Забытые богом пограничные поселки, поросшие защитно-зеленой фисташкой
розоватые хребтики, и вот очередной грузовик въезжает в Куляб. Через год
этот город прославился как столица таджикского экстремизма и мафии, а тогда
был лишь тихим областным центром на самой глухой окраине Империи. Еще пять
минут - и я уже сижу в тени чинары под стеной базара, мучительно думая, с
чего начать: с помидоров, дыни или персиков.
Из города я съездил на хребет Хозратишох, где винторогие козлы млели от
жары среди горячих осыпающихся скал, и на знаменитую гору Ходжа-Муймин,
состоящую из каменной соли. Вся поверхность горы - нагромождение гигантских
"грибов", игл, башен, воронок и других необычных форм. Вглубь соляных
пластов уходят пещеры, которые можно издали найти по звону ветра в
сплетениях тонких белых сталактитов. Гора очень сильно нагревается на
солнце, и, когда я спустился на залитое расплавленным асфальтом шоссе,
дальнейшие планы сомнений не вызывали: скорее в горы!
Долгая тряска на грузовике по пыльным дорогам, мимо красно-желтых берегов
Нурекского водохранилища и зеленых склонов Дарваза, и снова я в Душанбе.
После пяти дней шатания по рассыпающимся в пыль от зноя равнинам и холмам
Таджикской низменности не было даже желания идти на базар. Насилу заставил
себя съесть одну дыню и десяток персиков.
Переночевав на скамейке возле аэропорта, я наутро вступил в бой за билет до
Хорога. Жители горных поселков мало знакомы с таким достижением
цивилизации, как очередь. Даже если в кассе имеется двадцать билетов на
десять желающих улететь, все равно возникнет давка с криками и травмами. Но
обычно людей в несколько раз больше, чем билетов, так что никогда не
знаешь, уедешь или нет, а если уедешь, то куда. Впрочем, это относится не
только к памирским самолетам, но и ко всему среднеазиатскому транспорту.

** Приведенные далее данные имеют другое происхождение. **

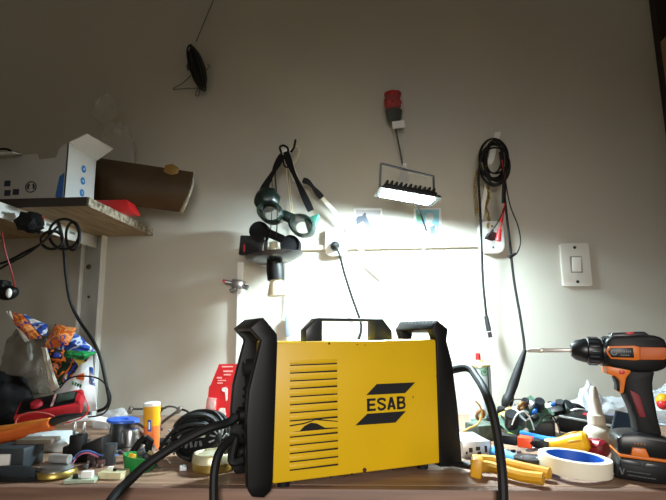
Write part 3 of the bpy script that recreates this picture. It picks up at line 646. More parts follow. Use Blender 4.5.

Вообще в Туркестане, как ни в одном другом регионе страны, важно учитывать
местные особенности. Ошибку можно сделать в самом неожиданном месте.
Как-то осенью мы с друзьями путешествовали по Средней Азии и Приаралью и не
то в Самарканде, не то в Бухаре зашли в книжный магазин, чтобы купить схему
города. Мой друг Игорь, путешественник отчаянно смелый, но тогда еще
довольно неопытный, подошел к прилавку и громко спросил:
- Скажите, у вас план есть?
Установилась гробовая тишина. Все присутствующие смотрели на него, открыв
рот. Ведь в тех местах словом "план" обозначают исключительно сушеную
анашу. Наконец продавщица, запинаясь, переспросила:
- Что, что?
- План, городской план! - повторил Игорь.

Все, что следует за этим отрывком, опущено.